Iain Wright has been a busy man. The chairman of parliament’s business, innovation and skills select committee has just co-authored the 60-page report into the collapse of retailer BHS with counterparts on the work and pensions committee, as well as a similarly scathing 33-page account of the working conditions at Sports Direct.
He is so pleased with the product that he refers to the BHS document as “my Sgt Pepper” – quite a claim given that the Beatles’ 1967 long player is often hailed as a work of genius. Still, a bit like the famous album, he can point to how certain concepts run neatly through his two releases.
The Sports Direct report, published last Friday, concluded that the founder and majority owner, Mike Ashley, had been running the company like a Victorian workhouse and building his success on a business model that failed to pay workers the national minimum wage and treated them “without dignity or respect”.
BHS followed on Monday, when MPs found that the department store had been subjected to “systematic plunder” by former owners including Sir Philip Green, who gave “insufficient priority” to the BHS pension scheme that slumped to a £571m deficit.
“It is coincidental,” Wright says of the two reports being published almost simultaneously, “but [there are] common themes about a dominant individual who’s grown a business, or certainly controls a business, and really doesn’t listen to any advice.
“It’s ‘my way of the highway’, sort of thing. I’m really glad that there are different people now, whether it’s the Institute of Directors [or] the new prime minister, saying that this has to be at the top of the agenda. It’s not acceptable, this.”
Certainly the timing of the two reports looks opportune for Wright – in three ways.
First, there was the Tory leadership stump speech by Theresa May which put corporate responsibility back on the Westminster agenda.
Second, there was last month’s referendum result, which Wright partly attributes to an increasing number of people outside south-east England viewing the economy as something that no longer works for them.
“Thirty years ago [if I was a worker in the north east], I knew I had a job and a stable career path. I knew I could start off sweeping the factory and I could end up getting a really respectable job. Now that’s gone and people are angry about that and – you know what – I can see it. I can absolutely see why ... The tragedy is [the referendum vote is] not going to change all that, is it?”
And third, Wright’s reports have arrived at precisely the time he has begun angling to become the chairman of what is likely to become a re-jigged business committee - one that will also take in energy and industrial strategy to reflect the new scope of the government department. “I’ve expressed my interest,” he says.
The MP’s ambition to continue leading the work he has started looks to stem from enjoying taking on the UK’s biggest corporate names (“In both the inquiries, BHS and Sports Direct, the select committee system was on trial. I think we’ve passed that”), plus a genuine interest in the topic, as you might expect from somebody who began professional life as a chartered accountant.
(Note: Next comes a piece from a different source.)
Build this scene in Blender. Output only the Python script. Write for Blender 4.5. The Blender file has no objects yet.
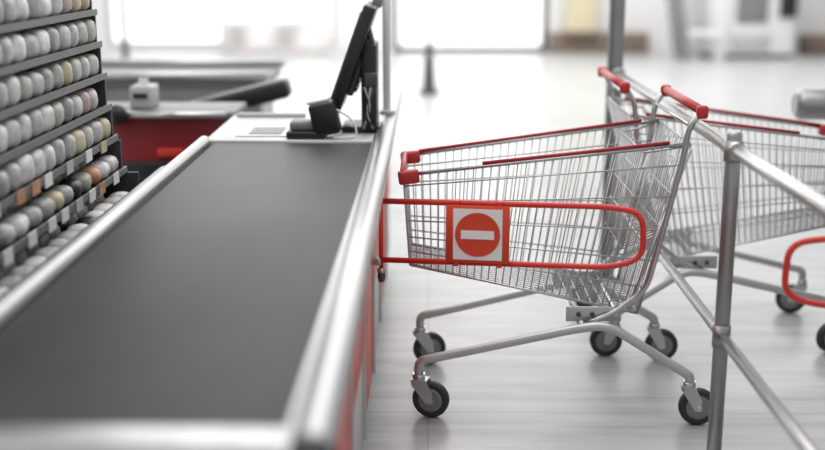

Wright says he is planning follow-up inquiries from the autumn that will focus on themes of improving corporate governance standards as well as enhancing workers’ rights.
“I want a Labour government. But most of all I want to see the economy work for everyone, rather than just people on yachts,” he says. “How do we use the rules, and how do we use corporate governance, to make sure that companies are better run in the interests not just of these dominant personalities but for the good of the entire company?”
He hopes that his BHS and Sports Direct reports will become part of that process. “There are two things to happen. One in our court, the other in other courts,” he says. “First is we need to make sure these [reports] don’t sit on the shelf and are used by the government in order to improve the framework in which business operates ... It’s a case of putting pressure on the government to say this is what is happening in Britain’s economy in the 21st century. It’s not acceptable. What are we going to do about it?
“The second thing is ... where we are going to pass it over to the likes of [HM Revenue & Customs]. We can’t prosecute. We’re not judges. In respect of Mike Ashley, HMRC are looking at [the retailer not paying the national minimum wage]. The Health and Safety executive should be looking at the allegations of women giving birth in toilets [at Sports Direct] and stuff like that.
“And with regards to Philip Green, there are a variety of investigations going on: the Serious Fraud Office are interested [the agency is examining if there might be a case to bring around the BHS collapse]. The Insolvency Service [which has the power to ban directors] are interested. These are two distinct things. We put pressure on at a parliamentary level. Enforcement agencies need to look at this as part of investigations to see if prosecutions are needed.”
The words suddenly seem quite measured, considering there have already been comments from fellow committee members that have compared Green to Robert Maxwell, the great plunderer of pensions. Wright’s co-chairman on the BHS enquiry, Frank Field, described Green as “worse than Robert Maxwell” and Green has threatened to sue him. Does Wright agree?
He ducks. “Where I agree with Frank … it’s a question of scale …. It all comes back to corporate governance and weak challenge … there are all these dominant individuals that just want to bulldoze their way through.”
So it is back to the Wright concept of challenging autocratic bosses – although it not a rule he applies universally.
Apart from members of the Fab Four, the Hartlepool MP mentions one other hero, a former manager of his local football team, Hartlepool United, who he describes as “fantastic”. That idol is, of course, the tyrannical genius that was Brian Clough.